++++ Data for processing
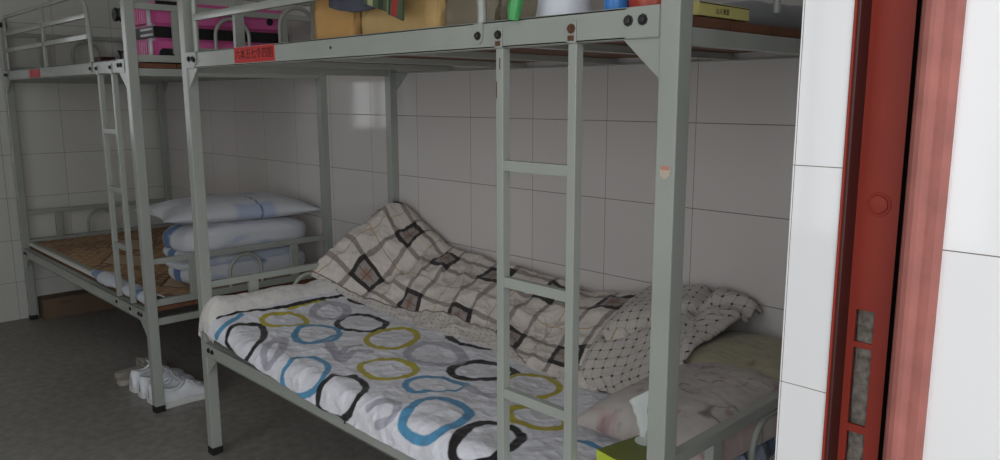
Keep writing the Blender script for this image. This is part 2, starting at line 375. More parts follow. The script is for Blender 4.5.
# ================================================================ the room
S_ = .0387
XL, YB, XR, YR = -2.5442, .8929, 2.3370, -.2821      # left wall, back wall, door wall, reveal face
YF, ZC = -2.7, 2.95
T_ = .12
fl = MB().box((XL-T_, YF-T_, -.1), (XR+.29, YB+T_, 0)).build('floor', floor_mat()); struct(fl)
o = MB().box((XR+.29, YF-.6, -.12), (XR+2.2, YB+.6, -.02)).build('floor_corridor', M['cement']); struct(o)
o = MB().box((XL-T_, YF-T_, ZC), (XR+.29, YB+T_, ZC+.1)).build('ceiling', M['white']); struct(o)
o = MB().box((XL-T_, YB, 0), (XR+.29, YB+T_, ZC)).build('wall_back', tile_mat('white_wall_tile_back', 'X', -.158, 1.2443)); struct(o)
# left wall with its window opening
WY0, WY1, WZ0, WZ1 = -1.15, -.61, 1.04, 1.91
b = MB()
b.box((XL-T_, YF, 0), (XL, WY0, ZC)); b.box((XL-T_, WY1, 0), (XL, YB, ZC)); b.box((XL-T_, WY0, 0), (XL, WY1, WZ0)); b.box((XL-T_, WY0, WZ1), (XL, WY1, ZC))
struct(b.build('wall_left', tile_mat('white_wall_tile_left', 'Y', -.04, 1.2443, col=(206, 206, 200))))
w = MB()
for (y0, y1, z0, z1) in ((WY0, WY0+.04, WZ0, WZ1), (WY1-.04, WY1, WZ0, WZ1), (WY0, WY1, WZ0, WZ0+.04), (WY0, WY1, WZ1-.04, WZ1)):
    w.box((XL-.09, y0, z0), (XL-.04, y1, z1))
w.box((XL-.085, (WY0+WY1)/2-.02, WZ0), (XL-.045, (WY0+WY1)/2+.02, WZ1))
w = struct(w.build('window_1', M['alu']))
MB().box((XL-.068, WY0+.03, WZ0+.03), (XL-.062, WY1-.03, WZ1-.03)).build('pane', M['glass'], w)
FX0, FX1, FZ0, FZ1 = .30, 2.00, .70, 2.52  # opening for an unseen window, added to brighten the beds from the front
b = MB(); b.box((XL-T_, YF-T_, 0), (FX0, YF, ZC)); b.box((FX1, YF-T_, 0), (XR+.29, YF, ZC)); b.box((FX0, YF-T_, 0), (FX1, YF, FZ0)); b.box((FX0, YF-T_, FZ1), (FX1, YF, ZC))
struct(b.build('wall_front', M['white']))
w = MB()
for (x0, x1, z0, z1) in ((FX0, FX0+.04, FZ0, FZ1), (FX1-.04, FX1, FZ0, FZ1), (FX0, FX1, FZ0, FZ0+.04), (FX0, FX1, FZ1-.04, FZ1), (1.23, 1.27, FZ0, FZ1)): w.box((x0, YF-.09, z0), (x1, YF-.04, z1))
w = struct(w.build('added_window', M['alu']))
MB().box((FX0+.03, YF-.068, FZ0+.03), (FX1-.03, YF-.062, FZ1-.03)).build('pane', M['glass'], w)  # glass of the added, unseen front window
# door wall: the thick tiled reveal, the channel that holds the steel door frame, and the wall over and beyond the doorway
tr = tile_mat('white_reveal_tile', 'X', 2.339, 1.2443, col=(212, 212, 212), gw=.0005)
b = MB()
b.box((XR, YR, 0), (2.3935, YB, ZC)); b.box((2.3935, YR+.045, 0), (2.4955, YB, ZC))
DY0 = -2.1
b.box((XR, DY0, 2.15), (2.6, YR, ZC)); b.box((XR, YF, 0), (2.6, DY0, ZC))
struct(b.build('wall_right', tr))
o = MB().box((2.4955, YR, 0), (2.63, YB+.3, ZC)).build('wall_outside', tile_mat('white_corridor_tile', 'X', 2.47, 1.1695, .33, .5, col=(222, 222, 222), gw=.0006)); struct(o)
# red steel door frame
b = MB(); zt = 2.1
yf = YR+.030
X0, X1 = 2.3955, 2.452
b.box((2.3925, YR-.0020, 0), (2.3950, YR+.031, zt), .0006)              # lip along the tile
holes = [(1.0485, 1.0855), (.951, 1.0420), (.875, .9420)]
hx0, hx1 = 2.4065, 2.4265
zz = [0]
for z0, z1 in sorted(holes): zz += [z0, z1]
zz.append(zt)
b.box((X0, yf-.001, 0), (hx0, yf+.003, zt)); b.box((hx1, yf-.001, 0), (X1, yf+.003, zt))
for k in range(0, len(zz), 2): b.box((hx0, yf-.001, zz[k]), (hx1, yf+.003, zz[k+1]))
door = struct(b.build('door_1', M['redpaint']))
# rounded outer moulding
pr = []
mx0, mx1 = 2.4605, 2.4945
pr = [(mx0, YR+.030), (mx0, YR-.012), (mx0+.002, YR-.0165), (mx0+.006, YR-.019), (mx0+.011, YR-.0195), (mx0+.015, YR-.018), (mx0+.018, YR-.0150), (mx0+.0205, YR-.0130),
      (mx0+.0240, YR-.0125), (mx0+.030, YR-.0110), (mx0+.035, YR-.0075), (mx1+.0010, YR-.002), (mx1+.0010, YR+.030)]
b = MB().prism(pr, 'z', 0, zt)
b.build('frame_moulding', M['redglancing'], door, bevel=.0007)['label'] = 'outer moulding coloured paler for glancing light'
MB().box((2.3949, YR+.001, 0), (2.3985, yf+.0005, zt), .0008).build('recess_shade', M['maroon'], door)['label'] = 'dark maroon strip of painted shade inside the frame'  # dark strip puts the shade of the recess side into colour
MB().box((X1-.0085, yf-.0040, 0), (mx0+.001, yf+.003, zt)).build('slot_shade', M['slotshade'], door)  # solid black strip paints the shade of the deep open slot
for z0, z1 in holes:
    ny, nz = 10, 24
    gx, gz = np.meshgrid(np.linspace(hx0-.001, hx1+.001, ny), np.linspace(z0-.001, z1+.001, nz), indexing='ij')
    P = np.stack([gx, yf+.0030+.0034*fbm(gx*110, gz*110, 5)+.0035*smooth((np.abs(gx-(hx0+hx1)/2)/.0115-.55)/.45)+0*gx, gz], -1)
    grid('mortise_mortar', P, None, M['cement'], door, .004)
b = MB().lathe([(.0132, .004), (.0132, -.0012), (.0125, -.002), (.0112, -.002), (.0105, -.0012), (.0098, -.0012), (.0092, -.003), (.004, -.0038), (.0001, -.0038)], (2.4215, yf, 1.205), 28, 'y')
b.build('blanking_cap', M['redpaint'], door, True)
MB().box((2.4035, DY0, 2.1), (2.50, YR, 2.15)).build('frame_head', M['redpaint'], door)
MB().box((2.4035, DY0-.02, 0), (2.50, DY0+.03, 2.15)).build('frame_jamb', M['redpaint'], door)

# ================================================================ bunk beds
BL, BW = 2.0, .8967
def side_rail(b, x0, x1, y0, y1, z0, z1, front):
    # pressed channel: web plus two flanges
    t = .0035
    w0, w1 = (y0, y0+t) if front else (y1-t, y1)
    b.box((x0, w0, z0), (x1, w1, z1), .001)
    b.box((x0, y0, z0), (x1, y1, z0+t)); b.box((x0, y0, z1-t), (x1, y1, z1))
def bolt(b, x, y, z, r=.0075, axis='y', s=-1):
    b.lathe([(r*1.25, 0), (r*1.25, s*.0018), (r*.85, s*.002), (r*.85, s*.006), (r*.45, s*.0068)], (x, y, z), 8, axis)
def make_bed(x0, lad0, lad1, label, sgn):
    R = thing('bunk_bed', label, 'bunk bed', (x0, 0, 0))
    s = S_; HT = 1.738
    for (px, py) in ((0, 0), (BL-s, 0), (0, BW-s), (BL-s, BW-s)):
        p = MB().box((px, py, .028), (px+s, py+s, HT-.022), .0022).build('post', M['steel'], R)
        MB().box((px-.0015, py-.0015, 0), (px+s+.0015, py+s+.0015, .028), .002).build('foot_cap', M['rubber'], p)
        MB().box((px-.001, py-.001, HT-.024), (px+s+.001, py+s+.001, HT+.004), .002).build('top_cap', M['rubber'], p)
    UP = (1.4185, 1.4722); LO = (.389, .4415)
    for (z0, z1) in (UP, LO):
        for front in (True, False):
            y0, y1 = (.0, .030) if front else (BW-.030, BW)
            b = MB(); side_rail(b, s, BL-s, y0, y1, z0, z1, front)
            for xa, d in ((s, 1), (BL-s, -1)):                      # gusset plates welded under the rail ends
                yy = (.0045, .0085) if front else (BW-.0085, BW-.0045)
                h = .070; l = .078
                b.prism([(xa, z0), (xa+d*l, z0), (xa, z0-h)], 'y', yy[0], yy[1])
            rl = b.build('side_rail', M['steel'], R)
            yy = -.0005 if front else BW+.0005; sg = -1 if front else 1
            for xa, d in ((s, 1), (BL-s, -1)):
                e = MB()
                pts = [(xa, z0+.001), (xa+d*.070, z0+.001), (xa+d*.076, z0+.012), (xa+d*.076, z1-.012), (xa+d*.068, z1-.001), (xa, z1-.001)]
                e.prism(pts, 'y', yy, yy+sg*.0022, .0008)
                e.build('end_plate', M['steel'], rl)
                bb = MB(); bolt(bb, xa+d*.033, yy+sg*.002, (z0+z1)/2+.004, .0080, 'y', sg); bolt(bb, xa+d*.063, yy+sg*.002, (z0+z1)/2+.004, .0080, 'y', sg)
                bb.build('bolt', M['bolt'], rl)
            if front:
                bb = MB(); bb.lathe([(.004, 0), (.004, -.0012), (.001, -.0012)], (.95, -.0001, (z0+z1)/2+.002), 10, 'y'); bb.build('rail_hole', M['blackp'], rl)
    # end frames
    for ex in (0, BL-s):
        xc = ex+s/2
        for lo_, up_ in ((LO, False), (UP, True)):
            zt = 1.690 if up_ else .661
            zb = 1.462 if up_ else .459
            zt0 = zt-.024
            b = MB().box((xc-.011, s, zt0), (xc+.011, BW-s, zt), .0015); b.build('end_bar', M['steel'], R)
            if not (up_ and ex > 0 and sgn > 0):
                b = MB().box((xc-.011, s, zb), (xc+.011, BW-s, zb+.028), .0015); b.build('end_bar', M['steel'], R)
            b = MB().box((xc-.012, s, lo_[0]-.012), (xc+.012, BW-s, lo_[0]+.018), .0015); b.build('cross_member', M['steel'], R)
            for y0 in (() if (up_ and ex > 0 and sgn > 0) else (.190, .672)):
                MB().box((xc-.010, y0, zb+.028), (xc+.010, y0+.035, zt0), .001).build('end_upright', M['steel'], R)
            pts = []
            w = .076; top = zt0-.012; yc = .447; zs = top-w
            pts.append((xc, yc-w, zb+.02))
            for k in range(17):
                a = math.pi*(1-k/16); pts.append((xc, yc+w*math.cos(a), zs+w*math.sin(a)))
            pts.append((xc, yc+w, zb+.02))
            MB().tube(pts, .0078, 10).build('end_hoop', M['steel'], R, True)
    # slat cross bars and boards
    for (z0, z1), bz in ((UP, 1.4385), (LO, .4355)):
        for k in range(4):
            x = BL*(k+1)/5
            MB().box((x-.014, .03, z0+.002), (x+.014, BW-.03, z0+.019)).build('cross_member', M['steel'], R)
        b = MB()
        for k in range(5): b.box((s+.001, .034+k*.1664, bz), (BL-s*.5, .034+k*.1664+.163, bz+.0185), .001)
        b.build('bed_board', M['board'], R)
    # guard rail along the upper front
    g = MB()
    gx0, gx1 = .115, (1.497 if sgn > 0 else 1.535)
    yg = .008
    g.tube([(gx0, yg, 1.455), (gx0, yg, 1.70), (gx0+.012, yg, 1.745), (gx0+.045, yg, 1.763), (gx1-.09, yg, 1.763), (gx1-.045, yg, 1.752), (gx1-.012, yg, 1.70), (gx1+.01, yg, 1.60), (gx1+.02, yg, 1.50), (gx1+.02, yg, 1.455)], .0095, 10)
    for z in (1.583, 1.672): g.box((gx0, yg-.008, z-.011), (gx1-.005, yg+.008, z+.011), .002)
    if sgn < 0: g.box((.850, yg-.008, 1.472), (.868, yg+.008, 1.76), .002)
    gr = g.build('guard_rail', M['steel'], R, True)
    for x in (gx0, gx1+.020):
        p = [(x-.013, 1.470), (x-.013, 1.443), (x-.010, 1.434), (x-.004, 1.429), (x+.004, 1.429), (x+.010, 1.434), (x+.013, 1.443), (x+.013, 1.470)]
        MB().prism(p, 'y', -.0040, -.0008, .0006).build('mounting_tab', M['steel'], gr)
        bb = MB(); bolt(bb, x, -.004, 1.445, .0072); bb.build('bolt', M['bolt'], gr)
    # ladder hung between the rails
    t = .0203
    L = None
    for xa in (lad0, lad1-t):
        r = MB().box((xa, .0005, .4445), (xa+t, .0005+t, 1.4180), .0015).build('ladder_rail', M['steel'], R)
        for (zc, zo) in ((1.438, 1), (.416, -1)):
            MB().box((xa-.001, -.0030, zc-.020), (xa+t+.0005, -.0006, zc+.020), .0008).build('mounting_tab', M['bright' if sgn < 0 else 'steel'], r)
            if sgn > 0 and zo > 0: MB().box((xa+.001, -.0034, zc-.016), (xa+t*.8, -.0028, zc-.006)).build('rust_mark', M['rust'], r)
            bb = MB(); bolt(bb, xa+t*.5, -.003, zc+.006, .0075); bb.build('bolt', M['bolt' if not (sgn > 0 and xa > lad0) else 'rust'], r)
    if sgn > 0:
        for (dx, z0, z1) in ((.0005, 1.318, 1.352), (.010, 1.375, 1.398)): MB().box((lad0+dx, -.0001, z0), (lad0+dx+.0025, .0006, z1)).build('paint_chip', M['rust'], R)
    for z in (1.191, .943, .694):
        MB().box((lad0+t, .0025, z-.022), (lad1-t, .0185, z), .0012).build('ladder_rung', M['steel'], R)
    return R
bed_near = make_bed(0.0, 1.566, 1.780, 'grey-green steel bunk bed nearest the doorway, with the plaid quilt on its lower deck', 1)
bed_far = make_bed(-2.5098, 1.622, 1.812, 'grey-green steel bunk bed at the far left, with the bamboo mat on its lower deck', -1)
def text_mesh(txt, size, name, mat, parent, M4):
    cu = bpy.data.curves.new(name, 'FONT'); cu.body = txt; cu.size = size; cu.extrude = .0002; cu.align_x = 'CENTER'; cu.align_y = 'CENTER'
    ob = bpy.data.objects.new(name+'_src', cu); COL.objects.link(ob)
    dg = bpy.context.evaluated_depsgraph_get(); me = bpy.data.meshes.new_from_object(ob.evaluated_get(dg))
    bpy.data.objects.remove(ob)
    me.transform(M4); me.materials.clear()
    return link(name, me, mat, parent)
RX = Matrix.Rotation(math.pi/2, 4, 'X')
st = MB().box((.405, -.0016, 1.4245), (.655, -.0002, 1.4710)).build('notice_sticker', M['sticker'], bed_near)
st['label'] = 'red notice sticker with black characters'
text_mesh('六本五七令四期', .034, 'sticker_text', M['ink'], st, Matrix.Translation((.530, -.0018, 1.4475)) @ RX)
st = MB().box((.565, -.0016, 1.4245), (.760, -.0002, 1.4650)).build('notice_sticker', M['sticker'], bed_far)
st['label'] = 'faded red notice sticker'
b = MB(); z0 = 1.196
pts = [(1.9815+.0105*math.cos(a), z0-.002+.0125*math.sin(a)*(1 if math.sin(a) < 0 else .8)) for a in [2*math.pi*k/20 for k in range(20)]]
b.prism(pts, 'y', -.0008, -.0001); st = b.build('round_sticker', M['peach'], bed_near); st['label'] = 'small faded orange and white sticker'
b = MB(); b.box((1.9735, -.0013, 1.1965), (1.9895, -.0006, 1.2035)); b.build('sticker_print', M['peach2'], st)

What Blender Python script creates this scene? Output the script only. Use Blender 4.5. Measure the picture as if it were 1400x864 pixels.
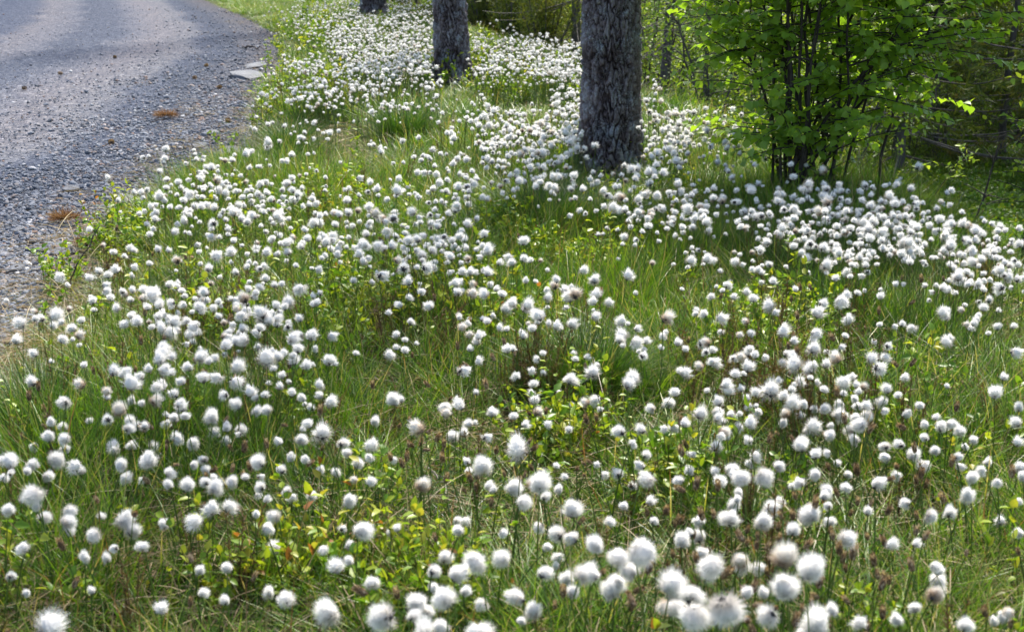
import bpy, math, random
import numpy as np
from mathutils import Vector, Matrix, Euler

for o in list(bpy.data.objects):
    bpy.data.objects.remove(o)
S = bpy.context.scene
COL = S.collection
R = math.radians
rng = np.random.default_rng(11)
random.seed(5)

# ------------------------------------------------------------ camera, world, sun, exposure
CAM_H, PITCH, FPX = 1.05, R(14.7), 1944.4
cam = bpy.data.cameras.new('camera')
cam.lens, cam.sensor_width = 50, 36
cam.clip_start, cam.clip_end = 0.05, 2000
cam.dof.use_dof = True
cam.dof.focus_distance = 4.3
cam.dof.aperture_fstop = 10
camo = bpy.data.objects.new('camera', cam)
COL.objects.link(camo)
camo.location = (0, 0, CAM_H)
camo.rotation_euler = (math.pi / 2 - PITCH, 0, 0)
S.camera = camo

SUN_AZ, SUN_EL = R(14), R(54)
w = bpy.data.worlds.new('World')
S.world = w
w.use_nodes = True
nt = w.node_tree
bg = nt.nodes['Background']
sky = nt.nodes.new('ShaderNodeTexSky')
sky.sky_type = 'NISHITA'
sky.sun_disc = False
sky.sun_elevation = SUN_EL
sky.sun_rotation = SUN_AZ
sky.air_density, sky.dust_density = 1.0, 2.5
nt.links.new(sky.outputs[0], bg.inputs[0])
bg.inputs[1].default_value = 0.15
sl = bpy.data.lights.new('sun', 'SUN')
sl.energy, sl.angle, sl.color = 4.4, R(5), (1, .94, .84)
so = bpy.data.objects.new('sun', sl)
COL.objects.link(so)
so.rotation_euler = Vector((math.sin(SUN_AZ) * math.cos(SUN_EL), math.cos(SUN_AZ) * math.cos(SUN_EL), math.sin(SUN_EL))).to_track_quat('Z', 'Y').to_euler()
S.view_settings.view_transform = 'Standard'
S.view_settings.look = 'None'
S.view_settings.exposure = 1.0
S.view_settings.gamma = 1
S.cycles.max_bounces = 6
S.cycles.diffuse_bounces = 3
S.cycles.transmission_bounces = 4
S.cycles.glossy_bounces = 2
S.cycles.use_denoising = True
S.cycles.sample_clamp_indirect = 8

# ------------------------------------------------------------ terrain and unprojection
CP, SP = math.cos(PITCH), math.sin(PITCH)
def rays(px, py):
    px, py = np.asarray(px, float), np.asarray(py, float)
    u, v = (px - 700) / FPX, -(py - 432) / FPX
    return np.stack([u, CP + SP * v, -SP + CP * v], -1)
CREST_Y = np.array([-5, 0, 4, 5, 5.9, 7.6, 9, 11.4, 15.8, 24, 40, 80])
CREST_X = np.array([1.7, 1.62, 1.5, 1.5, 1.5, 1.25, 1.1, .8, -.1, -1.9, -6, -16])
def sstep(t):
    t = np.clip(t, 0, 1)
    return t * t * (3 - 2 * t)
def crest(x, y):
    return x - np.interp(y, CREST_Y, CREST_X)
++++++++
* Problem details *
Identify all lines in the records above with the word "script".

* Solution to the exercise *
Keep writing the Blender script for this image. This is part 2, starting at line 375. More parts follow. The script is for Blender 4.5.
What Blender Python script creates this scene? Output the script only. Use Blender 4.5. Measure the picture as if it were 1400x864 pixels.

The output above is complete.